### WORK TO COMPLETE:
Take every line from the first down to the line with "q.obj('riser', PIPE, t)" and set it down exactly, without the pictures.
◆ ◆ ◆ ◆ ◆ ◆ ◆
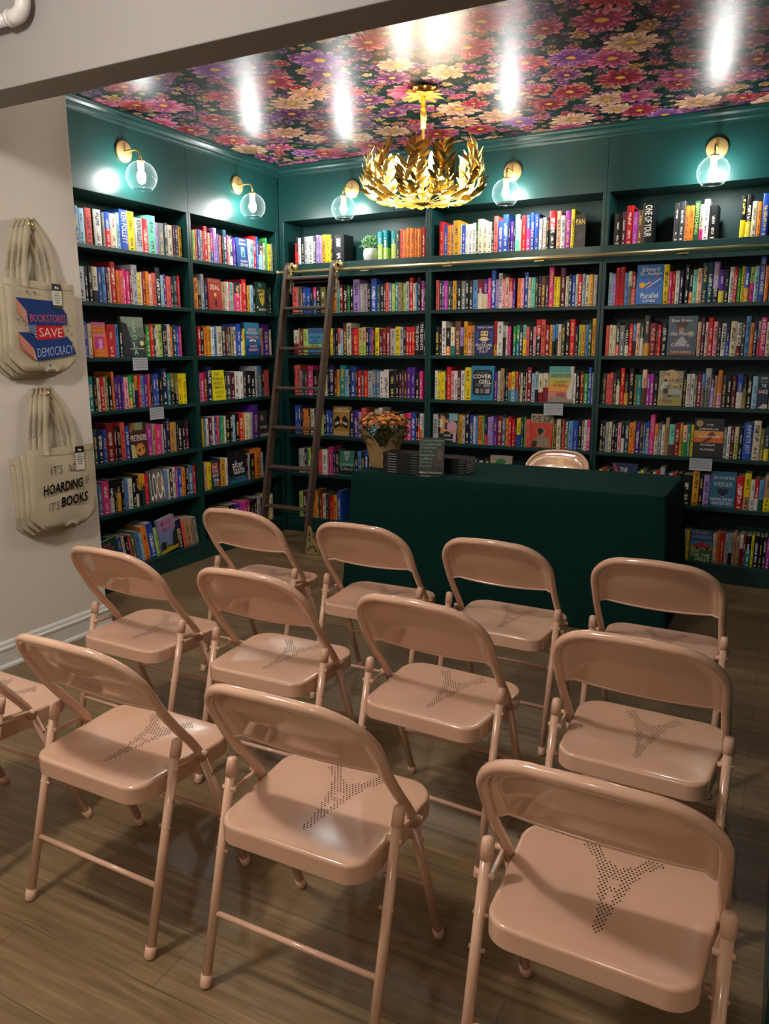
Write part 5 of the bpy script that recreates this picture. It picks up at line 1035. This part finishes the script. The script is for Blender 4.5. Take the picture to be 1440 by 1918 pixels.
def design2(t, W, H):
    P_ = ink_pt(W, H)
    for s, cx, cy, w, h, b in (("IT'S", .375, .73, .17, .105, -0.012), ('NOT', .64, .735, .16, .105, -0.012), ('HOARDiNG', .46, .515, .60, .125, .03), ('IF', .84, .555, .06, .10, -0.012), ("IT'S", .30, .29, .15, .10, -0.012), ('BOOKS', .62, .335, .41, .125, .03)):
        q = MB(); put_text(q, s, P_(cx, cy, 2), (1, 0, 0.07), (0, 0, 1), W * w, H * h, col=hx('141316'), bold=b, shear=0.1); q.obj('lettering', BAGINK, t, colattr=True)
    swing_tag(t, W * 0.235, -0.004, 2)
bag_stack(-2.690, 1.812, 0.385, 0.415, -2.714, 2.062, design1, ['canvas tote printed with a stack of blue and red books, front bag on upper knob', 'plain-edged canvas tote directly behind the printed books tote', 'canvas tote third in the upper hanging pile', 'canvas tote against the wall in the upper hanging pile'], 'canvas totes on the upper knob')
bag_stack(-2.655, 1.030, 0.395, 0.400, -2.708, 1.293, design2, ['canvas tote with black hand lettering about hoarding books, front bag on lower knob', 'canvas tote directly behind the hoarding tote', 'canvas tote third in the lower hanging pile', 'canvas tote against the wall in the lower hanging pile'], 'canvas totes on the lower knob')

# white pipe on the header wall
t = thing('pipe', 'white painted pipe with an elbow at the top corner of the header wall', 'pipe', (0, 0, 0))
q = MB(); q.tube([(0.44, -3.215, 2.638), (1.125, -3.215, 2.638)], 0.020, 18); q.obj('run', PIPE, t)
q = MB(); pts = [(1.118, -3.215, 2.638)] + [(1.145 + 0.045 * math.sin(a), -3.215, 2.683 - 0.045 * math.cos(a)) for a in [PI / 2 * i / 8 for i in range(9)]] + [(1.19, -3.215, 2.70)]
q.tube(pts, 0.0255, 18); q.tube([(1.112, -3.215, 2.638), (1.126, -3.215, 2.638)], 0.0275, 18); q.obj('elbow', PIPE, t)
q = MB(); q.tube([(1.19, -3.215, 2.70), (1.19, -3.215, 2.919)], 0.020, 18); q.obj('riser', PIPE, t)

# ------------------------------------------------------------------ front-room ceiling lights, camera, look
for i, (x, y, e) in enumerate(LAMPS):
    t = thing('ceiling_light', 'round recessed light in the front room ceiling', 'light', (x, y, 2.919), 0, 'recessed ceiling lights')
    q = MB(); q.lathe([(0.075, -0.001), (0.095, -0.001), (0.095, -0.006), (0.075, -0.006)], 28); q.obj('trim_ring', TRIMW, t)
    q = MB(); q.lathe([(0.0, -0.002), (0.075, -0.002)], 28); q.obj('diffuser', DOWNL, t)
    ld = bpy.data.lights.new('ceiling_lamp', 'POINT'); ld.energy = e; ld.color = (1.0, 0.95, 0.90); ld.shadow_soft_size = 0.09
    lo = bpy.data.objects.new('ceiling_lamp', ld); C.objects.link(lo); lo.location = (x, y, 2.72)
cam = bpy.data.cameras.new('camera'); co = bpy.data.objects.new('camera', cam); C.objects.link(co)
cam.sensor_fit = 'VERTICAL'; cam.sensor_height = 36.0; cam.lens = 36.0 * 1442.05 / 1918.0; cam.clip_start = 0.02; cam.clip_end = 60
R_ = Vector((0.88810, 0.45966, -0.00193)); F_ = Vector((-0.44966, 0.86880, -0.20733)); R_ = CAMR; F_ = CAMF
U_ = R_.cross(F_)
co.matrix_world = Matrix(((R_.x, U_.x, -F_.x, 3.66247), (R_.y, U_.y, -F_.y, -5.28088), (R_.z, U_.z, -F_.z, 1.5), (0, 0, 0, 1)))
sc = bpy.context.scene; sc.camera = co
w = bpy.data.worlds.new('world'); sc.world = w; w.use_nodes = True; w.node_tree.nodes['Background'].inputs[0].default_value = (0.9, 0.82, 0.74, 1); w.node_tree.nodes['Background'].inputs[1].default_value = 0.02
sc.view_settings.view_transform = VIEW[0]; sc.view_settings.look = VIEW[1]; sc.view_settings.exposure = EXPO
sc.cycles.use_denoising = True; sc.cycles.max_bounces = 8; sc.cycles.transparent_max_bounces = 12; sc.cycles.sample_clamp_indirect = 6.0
◆ ◆ ◆ ◆ ◆ ◆ ◆
### FINISHED ANSWER:
Write part 5 of the bpy script that recreates this picture. It picks up at line 1035. This part finishes the script. The script is for Blender 4.5. Take the picture to be 1440 by 1918 pixels.
def design2(t, W, H):
    P_ = ink_pt(W, H)
    for s, cx, cy, w, h, b in (("IT'S", .375, .73, .17, .105, -0.012), ('NOT', .64, .735, .16, .105, -0.012), ('HOARDiNG', .46, .515, .60, .125, .03), ('IF', .84, .555, .06, .10, -0.012), ("IT'S", .30, .29, .15, .10, -0.012), ('BOOKS', .62, .335, .41, .125, .03)):
        q = MB(); put_text(q, s, P_(cx, cy, 2), (1, 0, 0.07), (0, 0, 1), W * w, H * h, col=hx('141316'), bold=b, shear=0.1); q.obj('lettering', BAGINK, t, colattr=True)
    swing_tag(t, W * 0.235, -0.004, 2)
bag_stack(-2.690, 1.812, 0.385, 0.415, -2.714, 2.062, design1, ['canvas tote printed with a stack of blue and red books, front bag on upper knob', 'plain-edged canvas tote directly behind the printed books tote', 'canvas tote third in the upper hanging pile', 'canvas tote against the wall in the upper hanging pile'], 'canvas totes on the upper knob')
bag_stack(-2.655, 1.030, 0.395, 0.400, -2.708, 1.293, design2, ['canvas tote with black hand lettering about hoarding books, front bag on lower knob', 'canvas tote directly behind the hoarding tote', 'canvas tote third in the lower hanging pile', 'canvas tote against the wall in the lower hanging pile'], 'canvas totes on the lower knob')

# white pipe on the header wall
t = thing('pipe', 'white painted pipe with an elbow at the top corner of the header wall', 'pipe', (0, 0, 0))
q = MB(); q.tube([(0.44, -3.215, 2.638), (1.125, -3.215, 2.638)], 0.020, 18); q.obj('run', PIPE, t)
q = MB(); pts = [(1.118, -3.215, 2.638)] + [(1.145 + 0.045 * math.sin(a), -3.215, 2.683 - 0.045 * math.cos(a)) for a in [PI / 2 * i / 8 for i in range(9)]] + [(1.19, -3.215, 2.70)]
q.tube(pts, 0.0255, 18); q.tube([(1.112, -3.215, 2.638), (1.126, -3.215, 2.638)], 0.0275, 18); q.obj('elbow', PIPE, t)
q = MB(); q.tube([(1.19, -3.215, 2.70), (1.19, -3.215, 2.919)], 0.020, 18); q.obj('riser', PIPE, t)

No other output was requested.